Le triste état des ressources didactiques de l’économie au post-obligatoire soulève des questions quant à la responsabilité des acteurs qui interviennent dans la production des plans d’études et de ces ressources (associations professionnelles et patronales, BNS, Education21, auteurs de manuel pour la Suisse, etc.), surtout de ceux (proches) du monde l’économie, et qui n’ont pas l’éducation pour mission première. Une question en particulier se pose à présent que se prépare une révision du plan d’études cadre pour l’école de maturité. Le monde de l’économie, son marketing et son approche mainstream ayant déjà totalement récupéré les notions transversales (et donc aussi élastiques) de « durabilité » et de « DD » pour les vider de leur substance et force de proposition, n’est-il pas devenu indispensable d’également inscrire l’exigence disciplinaire du « pluralisme économique » dans les plans d’études si l’objectif est d’enrichir la réflexion des élèves en éléments critiques, chère à l’EDD ?

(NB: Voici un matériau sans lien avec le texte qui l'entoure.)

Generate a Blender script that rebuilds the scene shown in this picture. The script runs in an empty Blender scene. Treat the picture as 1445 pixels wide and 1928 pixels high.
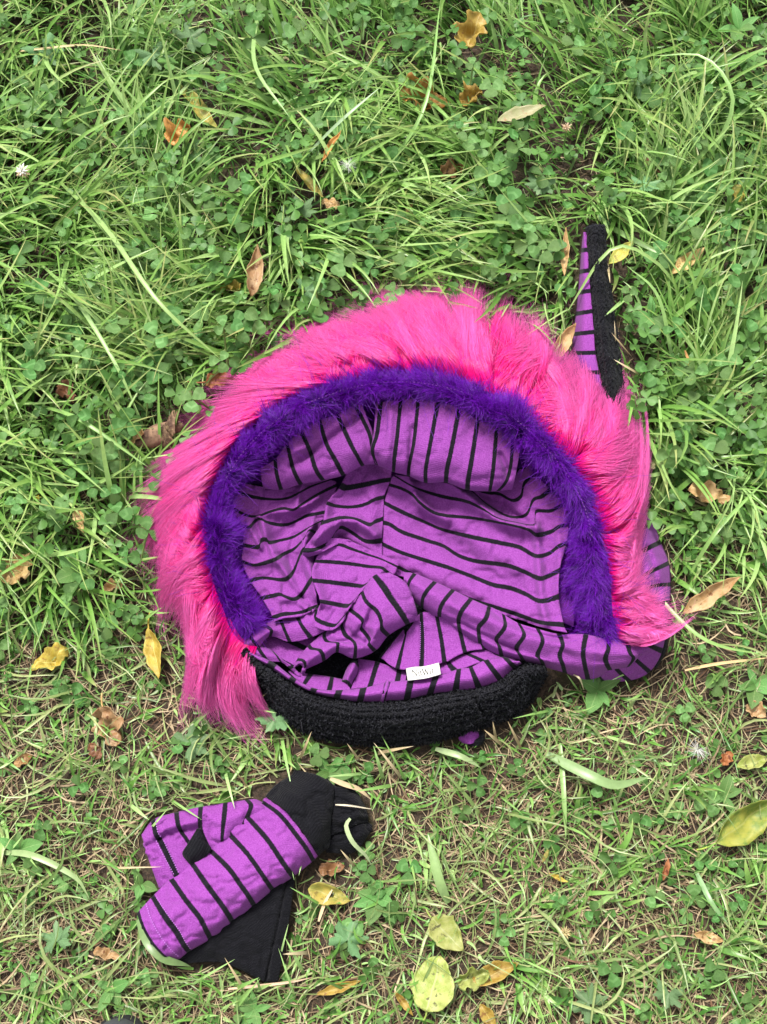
import bpy, math, random
import numpy as np
from mathutils import Vector, Matrix, Euler

# ------------------------------------------------------------------ camera, sky, sun, exposure
TILT = math.radians(18.0)
DIST = 1.28
VFOV = math.radians(45.0)
PW, PH = 1445.0, 1928.0
KPX = math.tan(VFOV / 2) / (PH / 2)
CAM = np.array([0.0, -DIST * math.sin(TILT), DIST * math.cos(TILT)])
FWD = np.array([0.0, math.sin(TILT), -math.cos(TILT)])
UPV = np.array([0.0, math.cos(TILT), math.sin(TILT)])
RGT = np.array([1.0, 0.0, 0.0])

scene = bpy.context.scene
col = scene.collection
cd = bpy.data.cameras.new('camera')
cd.sensor_fit = 'VERTICAL'
cd.angle = VFOV
cd.clip_start = 0.02
cd.clip_end = 200
cam = bpy.data.objects.new('camera', cd)
cam.location = CAM
cam.rotation_euler = (TILT, 0, 0)
col.objects.link(cam)
scene.camera = cam

SUN_EL, SUN_AZ = math.radians(62), math.radians(-28)   # azimuth from +y (top of the photo) towards +x
world = bpy.data.worlds.new('World')
scene.world = world
world.use_nodes = True
wn = world.node_tree
wn.nodes.clear()
sky = wn.nodes.new('ShaderNodeTexSky')
sky.sky_type = 'NISHITA'
sky.sun_disc = False
sky.sun_elevation = SUN_EL
sky.sun_rotation = SUN_AZ
sky.dust_density = 4.0
hs = wn.nodes.new('ShaderNodeHueSaturation')
hs.inputs['Saturation'].default_value = 0.12          # an overcast sky is nearly grey
bg = wn.nodes.new('ShaderNodeBackground')
bg.inputs['Strength'].default_value = 0.072
wo = wn.nodes.new('ShaderNodeOutputWorld')
wn.links.new(sky.outputs[0], hs.inputs['Color'])
wn.links.new(hs.outputs[0], bg.inputs['Color'])
wn.links.new(bg.outputs[0], wo.inputs['Surface'])

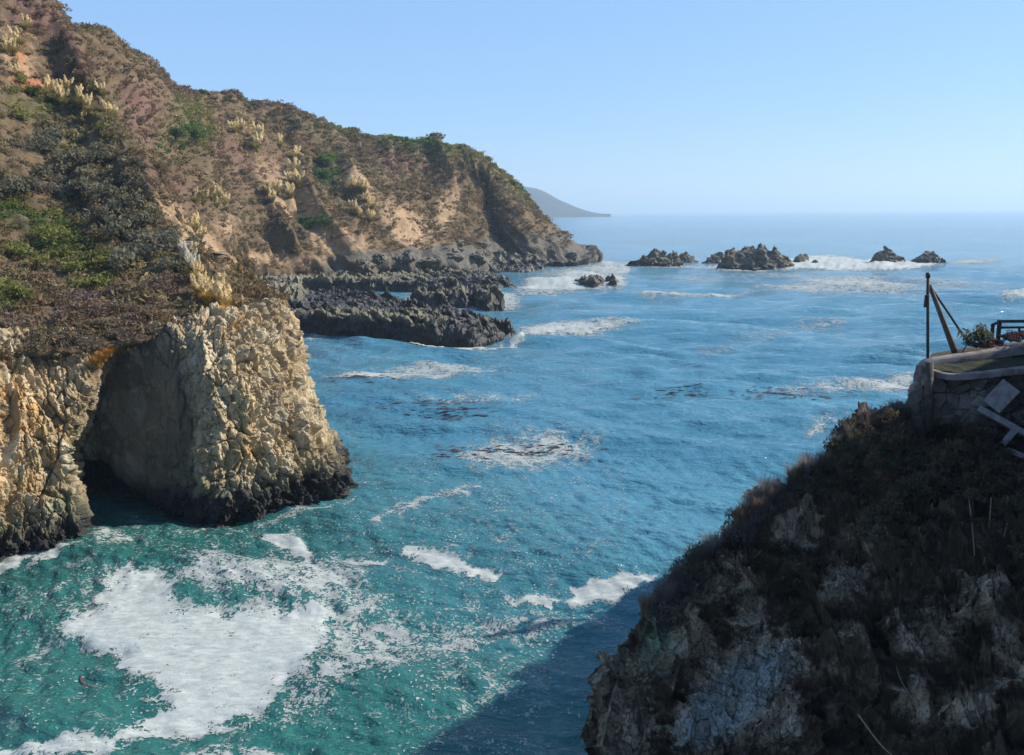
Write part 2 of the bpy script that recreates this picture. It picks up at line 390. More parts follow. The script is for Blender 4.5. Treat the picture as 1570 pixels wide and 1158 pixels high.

Un article de Pierre Kohler

Les articles publiés dans la rubrique “Opinions” de Trait d’union sont issus de personnes s’exprimant en leur nom propre. Elles ne sont pas représentatives de la position de la HEP Vaud.

Références

Curnier, Daniel (2020) « Comment la BNS endoctrine vos enfants ». Le Temps, 8 octobre.

Kohler, Pierre (2020) « La didactique de l’économie et ses acteurs face à l’éducation au développement durable : tensions, perspectives et inertie ». Lausanne : HEP-Vaud, mémoire.

Kohler, Pierre (2021a) « L’économie mainstream faite école ». Le Courrier, 15 février.

Kohler, Pierre (2021b) « Pourquoi la BNS propage la fable monétariste dans les écoles ». Le Temps, 2 février.

Kohler, Pierre (2021c) « Lack of Economic Pluralism Undermines Education for Sustainable Development in Post-obligatory Education ». Rethinking Economics Switzerland, 8 février.